Peter Ackroyd is an award-winning novelist, critic, and biographer.

Geoffrey Chaucer was born in London, the son of a wine-merchant, in about 1342, and as he spent his life in royal government service his career happens to be unusually well documented. By 1357 Chaucer was a page to the wife of Prince Lionel, second son of Edward III, and it was while in the prince's service that Chaucer was ransomed when captured during the English campaign in France in 1359-60. Chaucer's wife Philippa, whom he married c. 1365, was the sister of Katherine Swynford, the mistress (c. 1370) and third wife (1396) of John of Gaunt, Duke of Lancaster, whose first wife Blanche (d. 1368) is commemorated in Chaucer's ealrist major poem, The Book of the Duchess.

From 1374 Chaucer worked as controller of customs on wool in the port of London, but between 1366 and 1378 he made a number of trips abroad on official business, including two trips to Italy in 1372-3 and 1378. The influence of Chaucer's encounter with Italian literature is felt in the poems he wrote in the late 1370's and early 1380s--The House of Fame, The Parliament of Fowls, and a version of The Knight's Tale--and finds its fullest expression in Troilus and Criseyde.
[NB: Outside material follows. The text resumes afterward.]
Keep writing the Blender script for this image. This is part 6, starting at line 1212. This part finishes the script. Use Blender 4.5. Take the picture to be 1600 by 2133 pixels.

In 1386 Chaucer was member of parliament for Kent, but in the same year he resigned his customs post, although in 1389 he was appointed Clerk of the King's Works (resigning in 1391). After finishing Troilus and his translation into English prose of Boethius' De consolatione philosphiae, Chaucer started his Legend of Good Women. In the 1390s he worked on his most ambitious project, The Canterbury Tales, which remained unfinished at his death. In 1399 Chaucer leased a house in the precincts of Westminster Abbey but died in 1400 and was buried in the Abbey.